An untapped wealth of primary source documents
Focusing primarily on the century beginning shortly after the signing of the Emancipation Proclamation, the federal documents in Civil Rights in America: From Reconstruction to the Great Society were published by the United States Congress. They include publications and reports about civil rights from the U.S. Senate and House of Representatives, executive branch, congressional committees, special investigations and non-governmental organizations, all digitized from the originals and combined in a fully searchable database. Through both firsthand testimony and government-level analysis, this trove of largely untapped material covers the arc of American civil rights—from the myriad rights issues surrounding African Americans to the issues related to other ethnic groups, immigrants, laborers, children and undocumented workers—as seen through the eyes of those who experienced them.
One hundred years of civil rights research opportunities
Civil Rights in America covers a large number of topical categories, including the Reconstruction Era, voting rights, race and education, impact of Supreme Court decisions, civil rights legislation, worker’s rights, civil rights and free speech, gender and sexual discrimination and others. It includes varied perspectives and firsthand accounts of freedom and segregation, origin and history of the Ku Klux Klan, challenges of the Freedman’s Bureau, history of child labor regulations, founding and growth of Black colleges, literacy tests and women’s suffrage, establishment of the property rights of women, educational equality for minority children, integration and fair housing, labor unions and the regulations for limiting working hours, immigration studies tracking 20th-century racial minorities, maternity rights of women, national and regional attitudes towards race and gender, school integration and the Civil Rights Act of 1964, the evolving debate about unauthorized border crossings and much more. No other resource offers such a range of civil rights material spanning a full century of essential American history.

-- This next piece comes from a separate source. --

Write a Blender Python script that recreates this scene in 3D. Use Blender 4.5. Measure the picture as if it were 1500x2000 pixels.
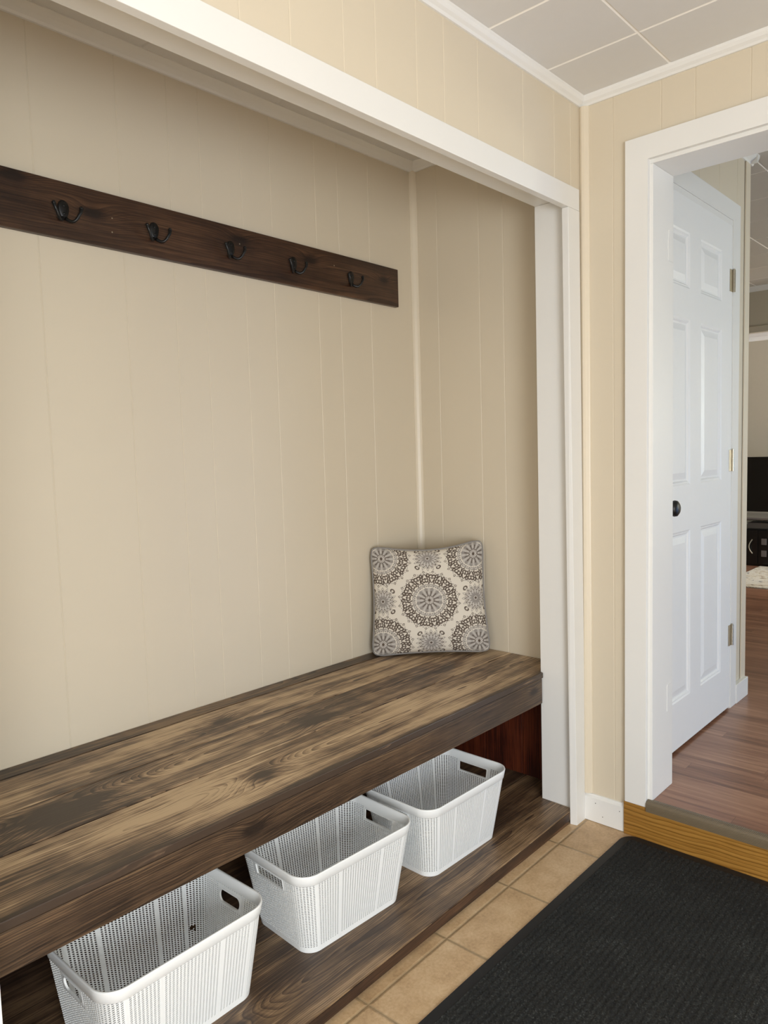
import bpy, bmesh, math, random
from mathutils import Vector, Matrix

random.seed(7)
for o in list(bpy.data.objects):
    bpy.data.objects.remove(o)
SC = bpy.context.scene
COL = SC.collection

# ------------------------------------------------------------------ camera
cam_data = bpy.data.cameras.new('camera')
cam = bpy.data.objects.new('camera', cam_data)
COL.objects.link(cam)
CF = Vector((0.73349655, 0.67480264, -0.08138925))
CR = Vector((0.67507308, -0.73720689, -0.02832533))
CU = Vector((0.07911473, 0.03416716, 0.99627981))
m = Matrix.Identity(4)
for i in range(3):
    m[i][0], m[i][1], m[i][2] = CR[i], CU[i], -CF[i]
m[0][3], m[1][3], m[2][3] = -2.2805, -1.1851, 1.2906
cam.matrix_world = m
cam_data.sensor_fit = 'VERTICAL'
cam_data.sensor_height = 36.0
cam_data.lens = 1442.1 / 2000.0 * 36.0
cam_data.clip_start = 0.02
SC.camera = cam

# ------------------------------------------------------------------ light
def srgb(r, g, b):
    f = lambda c: (c / 255 / 12.92) if c <= 10.3 else ((c / 255 + 0.055) / 1.055) ** 2.4
    return (f(r), f(g), f(b), 1.0)

w = bpy.data.worlds.new('daylight')
SC.world = w
w.use_nodes = True
w.node_tree.nodes['Background'].inputs[0].default_value = (0.75, 0.85, 1.0, 1)
w.node_tree.nodes['Background'].inputs[1].default_value = 0.6

def area(name, loc, target, sx, sy, power, color):
    d = bpy.data.lights.new(name, 'AREA')
    d.shape = 'RECTANGLE'; d.size = sx; d.size_y = sy
    d.energy = power; d.color = color
    o = bpy.data.objects.new(name, d)
    COL.objects.link(o)
    o.location = loc
    o.rotation_euler = (Vector(target) - Vector(loc)).to_track_quat('-Z', 'Z').to_euler()
    return o

# daylight arriving through the entry room's glazed door and window, and the hall's glazed door, then two added fills
area('window_light_front', (-2.75, -2.80, 1.0), (-1.45, 0.7, -0.55), 1.3, 1.3, 92, (0.905, 0.955, 1.0))
area('window_light_left', (-3.66, -1.0, 1.45), (0, -1.0, 1.45), 1.3, 1.1, 15, (1.0, 0.94, 0.84))
area('window_light_hall', (1.9, -2.95, 0.7), (1.5, 0, 0.2), 1.5, 1.0, 18, (0.20, 0.47, 1.0))
area('fill_light_hall', (3.2, -2.92, 1.55), (3.4, 0, 2.3), 0.8, 0.9, 38, (0.96, 1.0, 0.84))  # added neutral fill for the hall, no known window here
area('fill_light_living', (4.85, -2.95, 1.2), (4.85, 0, 1.2), 1.3, 1.3, 215, (0.98, 1.0, 1.0))  # added fill that brightens the far living room wall

SC.view_settings.view_transform = 'Standard'
SC.view_settings.look = 'None'
SC.view_settings.gamma = 1.0
SC.view_settings.use_curve_mapping = False
SC.view_settings.exposure = 0.0

# ------------------------------------------------------------------ materials
class NT:
    """small helper around a node tree"""
    def __init__(self, name):
        self.m = bpy.data.materials.new(name)
        self.m.use_nodes = True
        self.t = self.m.node_tree
        self.b = self.t.nodes['Principled BSDF']
    def n(self, typ, **kw):
        nd = self.t.nodes.new(typ)
        for k, v in kw.items():
            setattr(nd, k, v)
        return nd
    def l(self, a, b):
        self.t.links.new(a, b)
    def val(self, x, sock):
        if isinstance(x, (int, float)):
            sock.default_value = x
        elif isinstance(x, (tuple, list)):
            sock.default_value = x
        else:
            self.l(x, sock)
    def math(self, op, a, b=0.0, c=0.0, clamp=False):
        nd = self.n('ShaderNodeMath', operation=op, use_clamp=clamp)
        self.val(a, nd.inputs[0]); self.val(b, nd.inputs[1]); self.val(c, nd.inputs[2])
        return nd.outputs[0]
    def vmath(self, op, a, b=(0, 0, 0)):
        nd = self.n('ShaderNodeVectorMath', operation=op)
        self.val(a, nd.inputs[0]); self.val(b, nd.inputs[1])
        return nd.outputs['Value'] if op in ('LENGTH', 'DISTANCE', 'DOT_PRODUCT') else nd.outputs[0]
    def noise(self, vec, scale, detail=2.0, rough=0.5, dim='3D'):
        nd = self.n('ShaderNodeTexNoise', noise_dimensions=dim)
        nd.inputs['Scale'].default_value = scale
        nd.inputs['Detail'].default_value = detail
        nd.inputs['Roughness'].default_value = rough
        if dim == '1D':
            self.val(vec, nd.inputs['W'])
        else:
            self.val(vec, nd.inputs['Vector'])
        return nd.outputs['Fac'], nd.outputs['Color']
    def ramp(self, fac, stops, interp='LINEAR'):
        nd = self.n('ShaderNodeValToRGB')
        nd.color_ramp.interpolation = interp
        els = nd.color_ramp.elements
        while len(els) < len(stops):
            els.new(0.5)
        for e, (p, c) in zip(els, stops):
            e.position = p
            e.color = c if len(c) == 4 else (*c, 1)
        self.l(fac, nd.inputs[0])
        return nd.outputs[0]
    def mix(self, fac, a, b, mode='MIX'):
        nd = self.n('ShaderNodeMix', data_type='RGBA', blend_type=mode)
        self.val(fac, nd.inputs['Factor'])
        self.val(a, nd.inputs['A']) if False else None
        for s, v in ((nd.inputs[6], a), (nd.inputs[7], b)):
            self.val(v, s)
        return nd.outputs[2]
    def obj(self):
        return self.n('ShaderNodeTexCoord').outputs['Object']
    def scale(self, vec, s):
        return self.vmath('MULTIPLY', vec, s)
    def bump(self, h, strength, dist):
        nd = self.n('ShaderNodeBump')
        nd.inputs['Strength'].default_value = strength
        nd.inputs['Distance'].default_value = dist
        self.l(h, nd.inputs['Height'])
        self.l(nd.outputs[0], self.b.inputs['Normal'])
    def color(self, c):
        self.val(c, self.b.inputs['Base Color'])
    def rough(self, r):
        self.val(r, self.b.inputs['Roughness'])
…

Multi-disciplinary potential for students and scholars
In addition to providing comprehensive coverage of important events and people in American civil rights, this robust collection will help researchers track the evolution of gender and sexual discrimination, analyze national and regional attitudes toward race, gender and ethnicity, and trace patterns in immigration policy. Gender researchers, African American, Hispanic American and Asian American historians, and scholars in sociology, political science and labor history will also find incomparable material that covers a broad range of civil rights issues in their full complexity.